EXERCISE BRIEF: Take every line from the listing below that contains "scene".

DATA BLOCK:
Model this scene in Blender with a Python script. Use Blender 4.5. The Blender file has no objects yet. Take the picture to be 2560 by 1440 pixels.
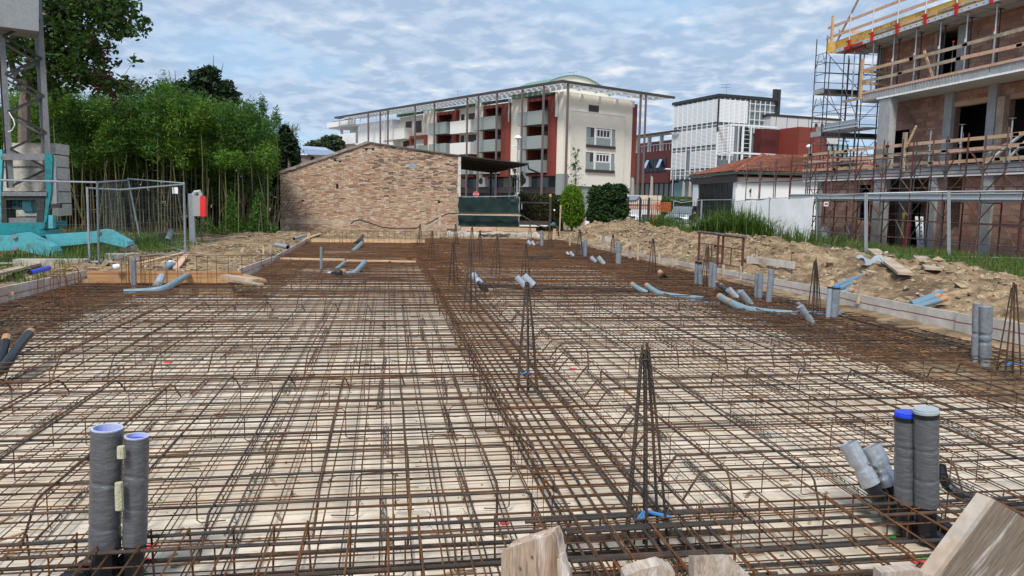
import bpy, math, random
import numpy as np
from mathutils import Vector, Matrix
random.seed(7); np.random.seed(7)
S = bpy.context.scene
COL = S.collection
R = math.radians
# ------------------------------------------------------------------ camera
EYE = Vector((0, 0, 1.75))
PITCH, YAW, ROLL, FOC = R(6.6), R(-9.34), R(1.1), 1920.0
_f = Vector((math.sin(-YAW)*math.cos(PITCH), math.cos(YAW)*math.cos(PITCH), -math.sin(PITCH)))
_r0 = Vector((math.cos(YAW), math.sin(YAW), 0)); _u0 = _r0.cross(_f)
_r = _r0*math.cos(ROLL)+_u0*math.sin(ROLL); _u = _u0*math.cos(ROLL)-_r0*math.sin(ROLL)
cam_data = bpy.data.cameras.new('camera'); cam = bpy.data.objects.new('camera', cam_data); COL.objects.link(cam)
cam_data.sensor_width = 36; cam_data.lens = 36*FOC/2560; cam_data.clip_start = .05; cam_data.clip_end = 6000
cam.matrix_world = Matrix(((_r.x, _u.x, -_f.x, EYE.x), (_r.y, _u.y, -_f.y, EYE.y), (_r.z, _u.z, -_f.z, EYE.z), (0, 0, 0, 1)))
S.camera = cam
# ------------------------------------------------------------------ sky, sun, exposure
SUN_HEAD, SUN_EL = R(205), R(52)
w = bpy.data.worlds.new('World'); S.world = w; w.use_nodes = True
nt = w.node_tree; nt.nodes.clear()
def N(t, **k):
    n = nt.nodes.new(t)
    for a, b in k.items(): setattr(n, a, b)
    return n
def Lk(a, b): nt.links.new(a, b)
def mth(op, a, b=None, clamp=False):
    n = N('ShaderNodeMath', operation=op, use_clamp=clamp)
    for i, x in enumerate((a, b)):
        if x is None: continue
        if isinstance(x, (int, float)): n.inputs[i].default_value = x
        else: Lk(x, n.inputs[i])
    return n.outputs[0]
sky = N('ShaderNodeTexSky', sky_type='NISHITA', sun_disc=False, sun_elevation=SUN_EL, sun_rotation=SUN_HEAD, air_density=1.0, dust_density=.6, ozone_density=1.2)
tc = N('ShaderNodeTexCoord'); sep = N('ShaderNodeSeparateXYZ'); Lk(tc.outputs['Generated'], sep.inputs[0])
zc = mth('MAXIMUM', sep.outputs[2], 0.0)
den = mth('ADD', zc, .17)
cx, cy = mth('DIVIDE', sep.outputs[0], den), mth('DIVIDE', sep.outputs[1], den)
cmb = N('ShaderNodeCombineXYZ'); Lk(cx, cmb.inputs[0]); Lk(cy, cmb.inputs[1])
def noise(vec, scale, detail, rough, dist=0.0, st=(1, 1, 1), rot=0, loc=(0, 0, 0)):
    mp = N('ShaderNodeMapping'); mp.inputs['Scale'].default_value = st; mp.inputs['Rotation'].default_value = (0, 0, rot); mp.inputs['Location'].default_value = loc
    Lk(vec, mp.inputs[0])
    n = N('ShaderNodeTexNoise'); n.inputs['Scale'].default_value = scale; n.inputs['Detail'].default_value = detail
    n.inputs['Roughness'].default_value = rough; n.inputs['Distortion'].default_value = dist
    Lk(mp.outputs[0], n.inputs['Vector']); return n.outputs['Fac']
puffs = noise(cmb.outputs[0], 6.2, 4, .5, .3, (1, 1.0, 1), R(20))
bands = noise(cmb.outputs[0], .6, 3, .5, .2, (1, 1.1, 1), R(-25), (3, 1, 0))
fine = noise(cmb.outputs[0], 10.5, 4, .52, .3, (1, 1.0, 1), R(35), (5, 2, 0))
def rng(v, a, b, c=0.0, d=1.0):
    n = N('ShaderNodeMapRange', interpolation_type='SMOOTHSTEP'); Lk(v, n.inputs[0])
    for i, x in enumerate((a, b, c, d)): n.inputs[i+1].default_value = x
    return n.outputs[0]
def mixc(fac, a, b):
    n = N('ShaderNodeMix', data_type='RGBA')
    if isinstance(fac, (int, float)): n.inputs[0].default_value = fac
    else: Lk(fac, n.inputs[0])
    for i, x in ((6, a), (7, b)):
        if isinstance(x, tuple): n.inputs[i].default_value = (*x, 1)
        else: Lk(x, n.inputs[i])
    return n.outputs[2]
CLOUD_W, CLOUD_G, CLOUD_L, BLUE_T = (4.7, 4.85, 5.0), (2.2, 2.92, 3.95), (3.0, 3.65, 4.55), (2.0, 3.4, 4.9)
# a thin even layer: blue grey bellies, paler between them, small white puffs where it thins, more of them to the east
mott = rng(mth('ADD', mth('MULTIPLY', puffs, .45), mth('MULTIPLY', fine, .55)), .42, .58)
layer = mixc(mott, CLOUD_G, CLOUD_L)
east = rng(sep.outputs[0], -.35, .75, -.035, .03)
puffv = mth('ADD', mth('ADD', mth('MULTIPLY', puffs, .55), mth('MULTIPLY', fine, .3)), mth('ADD', mth('MULTIPLY', bands, .15), east))
white = rng(puffv, .535, .68)
layer = mixc(white, layer, CLOUD_W)
skyc = mixc(.75, sky.outputs[0], BLUE_T)
gaps = rng(bands, .36, .46)
low = rng(sep.outputs[2], .02, .10)               # the layer ends low over the horizon
cover2 = mth('MULTIPLY', mth('ADD', mth('MULTIPLY', gaps, .45), .55), low)
allc = mixc(cover2, skyc, layer)
bg = N('ShaderNodeBackground'); bg.inputs[1].default_value = .076; Lk(allc, bg.inputs[0])
out = N('ShaderNodeOutputWorld'); Lk(bg.outputs[0], out.inputs[0])
sl = bpy.data.lights.new('sun', 'SUN'); sl.energy = 1.5; sl.angle = R(14); sl.color = (1, .95, .88)
sun = bpy.data.objects.new('sun', sl); COL.objects.link(sun); sun.location = (0, -20, 60)
_sd = Vector((math.sin(SUN_HEAD)*math.cos(SUN_EL), math.cos(SUN_HEAD)*math.cos(SUN_EL), math.sin(SUN_EL)))
sun.rotation_euler = _sd.to_track_quat('Z', 'Y').to_euler()
vs = S.view_settings; vs.view_transform = 'Standard'; vs.look = 'None'; vs.gamma = 1; vs.exposure = 1.32; vs.use_curve_mapping = False
S.cycles.max_bounces = 6; S.cycles.transparent_max_bounces = 12; S.cycles.use_denoising = True
# ------------------------------------------------------------------ where a sight line meets a plane (for surveying points)
def ray(x, y): return _f + _r*((x-1280)/FOC) + _u*((720-y)/FOC)
def G(x, y, z=0.0):
    d = ray(x, y); return EYE + d*((z-EYE.z)/d.z)
def VY(x, y, Y): d = ray(x, y); return EYE + d*(Y/d.y)
def VX(x, y, X): d = ray(x, y); return EYE + d*(X/d.x)
# ------------------------------------------------------------------ materials
MATS = {}
def mat(name, col, rough=.7, metal=0.0, var=.25, scale=3.0, col2=None, lo=.42, hi=.6, bump=0.0, bscale=None, st=(1, 1, 1), rnd=0.0, rcols=None, spec=.4,
        trans=0.0, alpha=None, ribs=None, dirt=None, detail=5, bdist=.02, mrot=None):
    m = bpy.data.materials.new(name); m.use_nodes = True; MATS[name] = m
    t = m.node_tree; nn = t.nodes; L = t.links.new
    b = nn['Principled BSDF']; b.inputs['Roughness'].default_value = rough; b.inputs['Metallic'].default_value = metal
    b.inputs['Specular IOR Level'].default_value = spec
    g = nn.new('ShaderNodeNewGeometry'); mp = nn.new('ShaderNodeMapping'); mp.inputs['Scale'].default_value = st; L(g.outputs['Position'], mp.inputs[0])
    if mrot:
        m0 = nn.new('ShaderNodeMapping'); m0.inputs['Rotation'].default_value = mrot; L(g.outputs['Position'], m0.inputs[0]); L(m0.outputs[0], mp.inputs[0])
    def nz(sc, det=detail, ro=.6):
        n = nn.new('ShaderNodeTexNoise'); n.inputs['Scale'].default_value = sc; n.inputs['Detail'].default_value = det; n.inputs['Roughness'].default_value = ro
        L(mp.outputs[0], n.inputs['Vector']); return n.outputs['Fac']
    def mix(f, a, c, bt='MIX'):
        n = nn.new('ShaderNodeMix'); n.data_type = 'RGBA'; n.blend_type = bt
        for i, x in ((0, f), (6, a), (7, c)):
            if isinstance(x, (int, float)): n.inputs[i].default_value = x
            elif isinstance(x, tuple): n.inputs[i].default_value = (*x, 1)
            else: L(x, n.inputs[i])
        return n.outputs[2]
    def mr(v, a, c, d=0.0, e=1.0):
        n = nn.new('ShaderNodeMapRange'); L(v, n.inputs[0])
        for i, x in enumerate((a, c, d, e)): n.inputs[i+1].default_value = x
        return n.outputs[0]
    c = tuple(col)
    rv = None
    if rnd or rcols:
        oi = nn.new('ShaderNodeObjectInfo'); ad = nn.new('ShaderNodeMath'); ad.operation = 'ADD'; L(oi.outputs['Random'], ad.inputs[0]); L(g.outputs['Random Per Island'], ad.inputs[1])
        fr = nn.new('ShaderNodeMath'); fr.operation = 'FRACT'; L(ad.outputs[0], fr.inputs[0]); rv = fr.outputs[0]
    if rcols:
        cr = nn.new('ShaderNodeValToRGB'); cr.color_ramp.interpolation = 'CONSTANT'; L(rv, cr.inputs[0])
        while len(cr.color_ramp.elements) < len(rcols): cr.color_ramp.elements.new(.5)
        for i, (e, cc) in enumerate(zip(cr.color_ramp.elements, rcols)): e.position = i/len(rcols); e.color = (*cc, 1)
        c = cr.outputs[0]
    if col2 is not None: c = mix(mr(nz(scale), lo, hi), c, tuple(col2))
    if dirt is not None: c = mix(mr(nz(dirt[1], 6, .65), dirt[2], dirt[3], 0, dirt[4]), c, tuple(dirt[0]))
    if var: c = mix(1.0, c, mr(nz(scale*3.7), .3, .7, 1-var, 1+var), 'MULTIPLY')
    if rnd: c = mix(1.0, c, mr(rv, 0, 1, 1-rnd, 1+rnd), 'MULTIPLY')
    if isinstance(c, tuple): b.inputs['Base Color'].default_value = (*c, 1)
    else: L(c, b.inputs['Base Color'])
    hsrc = None
    if bump: hsrc = nz(bscale or scale*6, 4, .6)
    if ribs:
        wv = nn.new('ShaderNodeTexWave'); wv.wave_type = 'BANDS'; wv.bands_direction = 'X'; wv.inputs['Scale'].default_value = ribs; wv.inputs['Distortion'].default_value = .6
        mp2 = nn.new('ShaderNodeMapping'); mp2.inputs['Rotation'].default_value = (0, R(28), R(12)); L(g.outputs['Position'], mp2.inputs[0]); L(mp2.outputs[0], wv.inputs['Vector']); hsrc = wv.outputs['Fac']
    if hsrc is not None:
        bp = nn.new('ShaderNodeBump'); bp.inputs['Strength'].default_value = min(1, bump or 1); bp.inputs['Distance'].default_value = bdist if not ribs else .004; L(hsrc, bp.inputs['Height']); L(bp.outputs[0], b.inputs['Normal'])
    if trans:
        tr = nn.new('ShaderNodeBsdfTranslucent'); ms = nn.new('ShaderNodeMixShader'); ms.inputs[0].default_value = trans
        if isinstance(c, tuple): tr.inputs[0].default_value = (*c, 1)
        else: L(c, tr.inputs[0])
        L(b.outputs[0], ms.inputs[1]); L(tr.outputs[0], ms.inputs[2]); L(ms.outputs[0], nn['Material Output'].inputs[0])
    if alpha is not None: b.inputs['Alpha'].default_value = alpha
    return m
M = lambda n: MATS[n]
mat('lean_concrete', (.71, .615, .49), .9, var=.16, scale=.8, col2=(.60, .50, .375), bump=.8, bscale=7, bdist=.03, st=(.35, 1.6, 1), dirt=((.36, .26, .17), 11, .56, .68, .75))
mat('soil', (.285, .195, .112), .95, var=.42, scale=.8, col2=(.135, .086, .048), bump=1, bscale=11, bdist=.06, dirt=((.42, .32, .195), 2.4, .52, .66, .8))
mat('clod', (.30, .225, .145), .95, var=.25, scale=3, rnd=.35, bump=.6, bscale=20)
mat('rubble', (.4, .32, .21), .92, var=.2, scale=4, rcols=[(.29, .21, .13), (.36, .275, .175), (.22, .155, .092), (.40, .32, .22), (.18, .125, .075), (.31, .23, .14)], rnd=.2, bump=.8, bscale=30)
mat('rust', (.098, .048, .025), .85, var=.4, scale=2.2, col2=(.165, .074, .029), lo=.48, hi=.64, dirt=((.05, .033, .025), 1.3, .48, .6, .85), spec=.25)
mat('rust_bright', (.175, .075, .027), .85, var=.3, scale=4, col2=(.12, .052, .023), spec=.2)
mat('dark_steel', (.042, .033, .028), .65, var=.35, scale=3, col2=(.095, .050, .027), lo=.44, hi=.62, spec=.35)
mat('ribbed_steel', (.046, .038, .033), .6, var=.35, scale=3, col2=(.11, .060, .034), lo=.46, hi=.64, ribs=26, spec=.5)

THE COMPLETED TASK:
Model this scene in Blender with a Python script. Use Blender 4.5. The Blender file has no objects yet. Take the picture to be 2560 by 1440 pixels.
S = bpy.context.scene